La coalition internationale voulue par Barack Obama n’est donc pas encore à l’œuvre, même si des officiers français sont présents dans le Centcom, le commandement américain chargé de la région basé à Tampa, en Floride, et dans un centre de coordination des opérations aériennes partagé au Qatar.« On peut comparer cette intervention aux dix premiers jours de la confrontation en Libye, en 2011, quand la France a dit aux Etats-Unis qu’elle participerait mais en frappant les objectifs qu’elle avait elle-même identifiés », explique le général Patrick Charaix, ancien commandant des Forces aériennes stratégiques. Ces frappes ponctuelles ont été précédées d’opérations de renseignement qui visaient à préserver la sacro-sainte« autonomie de décision » défendue par Paris.

PARIS EXCLUT D’ÉLARGIR SON ACTION AU TERRITOIRE SYRIEN

Si elle peut être très efficace, l’action militaire française reste limitée. « Les Etats-Unis y voient un intérêt politique, montrer qu’ils ne sont pas seuls, et ils pourront être amenés à gonfler un peu l’importance de la participation française », ajoute le général Charaix.

Avec une réserve de taille : la France exclut en effet d’élargir son action au territoire syrien.
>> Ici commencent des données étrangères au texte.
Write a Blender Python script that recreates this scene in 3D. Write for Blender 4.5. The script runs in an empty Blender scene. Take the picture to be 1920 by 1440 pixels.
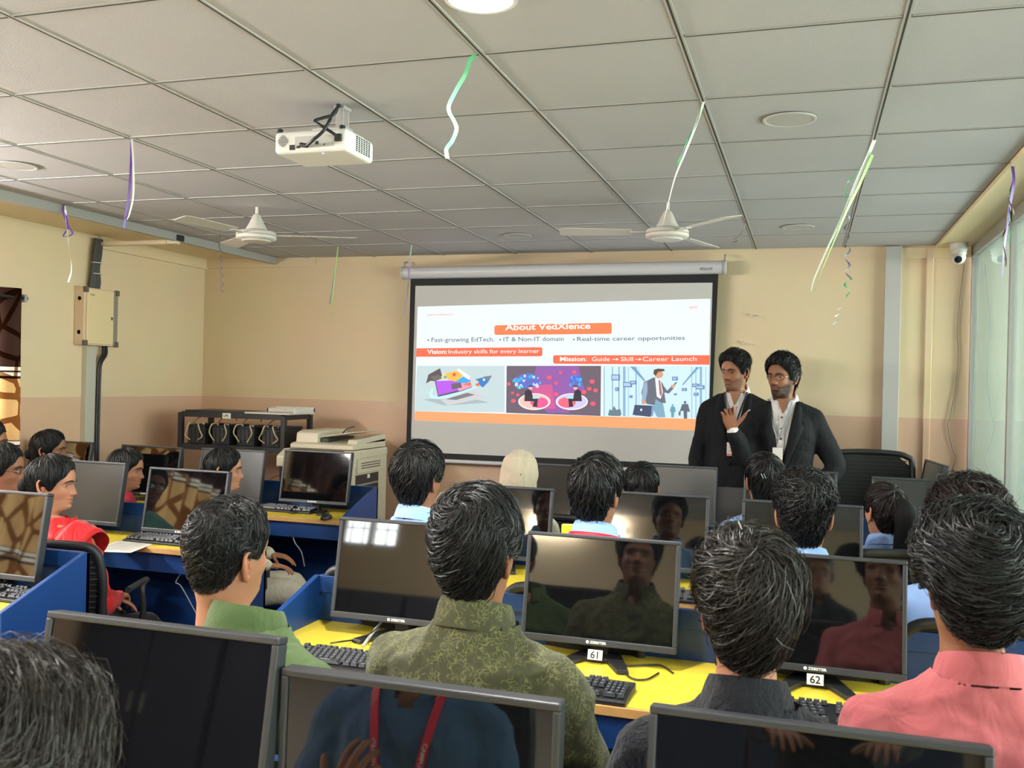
import bpy, bmesh, math, random
import numpy as np
from mathutils import Vector, Matrix

# ------------------------------------------------------------------ scene, camera, light
scene = bpy.context.scene
C = scene.collection
random.seed(7); RNG = np.random.default_rng(11)

# camera solved from the ceiling grid (600 mm tiles); photo taken as 1920x1440
FPX = 1753.25; YAW = .305438; PIT = -.000981; ROL = .023767
CAMH = 1.60
_cy, _sy, _cp, _sp, _cr, _sr = math.cos(YAW), math.sin(YAW), math.cos(PIT), math.sin(PIT), math.cos(ROL), math.sin(ROL)
FW = np.array([-_sy*_cp, _cy*_cp, _sp]); _rt = np.array([_cy, _sy, 0.]); _up = np.cross(_rt, FW)
RT = _rt*_cr + _up*_sr; UP = -_rt*_sr + _up*_cr
CAM = np.array([0., 0., CAMH])
def ray(px, py): return FW + RT*(px-960)/FPX - UP*(py-720)/FPX
def aty(px, py, y): d = ray(px, py); return CAM + d*y/d[1]
def atx(px, py, x): d = ray(px, py); return CAM + d*x/d[0]
def atz(px, py, z): d = ray(px, py); return CAM + d*(z-CAMH)/d[2]

cam_data = bpy.data.cameras.new('camera'); cam = bpy.data.objects.new('camera', cam_data); C.objects.link(cam)
cam_data.sensor_width = 36.0; cam_data.sensor_fit = 'HORIZONTAL'; cam_data.lens = FPX*36/1920
cam_data.dof.use_dof = True; cam_data.dof.focus_distance = 4.2; cam_data.dof.aperture_fstop = 10.0
cam_data.clip_start = .05; cam_data.clip_end = 200
Mc = Matrix(((RT[0], UP[0], -FW[0], 0), (RT[1], UP[1], -FW[1], 0), (RT[2], UP[2], -FW[2], CAMH), (0, 0, 0, 1)))
cam.matrix_world = Mc
scene.camera = cam

vs = scene.view_settings
vs.view_transform = 'Standard'; vs.look = 'None'; vs.exposure = 0.88; vs.gamma = 1.0; vs.use_curve_mapping = False

world = bpy.data.worlds.new('world'); scene.world = world; world.use_nodes = True
_bg = world.node_tree.nodes['Background']
_bg.inputs['Color'].default_value = (.985, .985, .985, 1); _bg.inputs['Strength'].default_value = 11.0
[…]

En l’absence d’un consensus parmi les membres permanents du Conseil de sécurité, où la Russie et la Chine ont opposé à quatre reprises leur veto à des projets de résolution ciblant Bachar Al-Assad, aucune forme de mandat onusien n’est envisageable à court terme.

Lire aussi (édition abonnés) : Syrie : l’aide militaire américaine aux rebelles « modérés » semble insuffisante

A Washington, le vote du Congrès sur le plan d’aide de l’opposition syrienne a par ailleurs mis en évidence les réticences d’une forte minorité d’élus et de nombreux militaires ont émis des doutes sur l’efficacité d’une stratégie qui proscrit, pour l’instant, le déploiement de forces combattantes américaines au sol.

« AGIR POUR L’IRAK EST UN DEVOIR POUR NOUS TOUS »

Tout au long de la réunion du Conseil de sécurité, le sujet qui fâche, à savoir la Syrie, a été soigneusement évité. Il est pourtant essentiel car comment éradiquer l’EI sans agir contre ses bases arrière en Syrie ? La priorité, vendredi, était de conforter le consensus et d’envoyer un message fort d’unité. « En 2003, agir contre l’Irak avait divisé ce Conseil, en 2014, dans un contexte très différent, agir pour l’Irak et contre les terroristes de Daech est un devoir pour nous tous », a notamment déclaré M. Fabius.

La Syrie a malgré tout figuré en filigrane dans bien des discours. Notamment pour rappeler combien l’inaction du Conseil sur le dossier syrien a contribué à l’extension du conflit en Irak. La ministre rwandaise des affaires étrangères a estimé « intenable » le fait que chaque fois que l’organe exécutif de l’ONU « échoue à agir », en Syrie aujourd’hui, au Rwanda, il y a vingt ans, le tribut à payer est un drame humanitaire. « Bagdad est bien loin de Kigali, mais le sort des Irakiens est semblable à celui de nombreux Rwandais il y a vingt ans », a déploré Louise Mushikiwabo.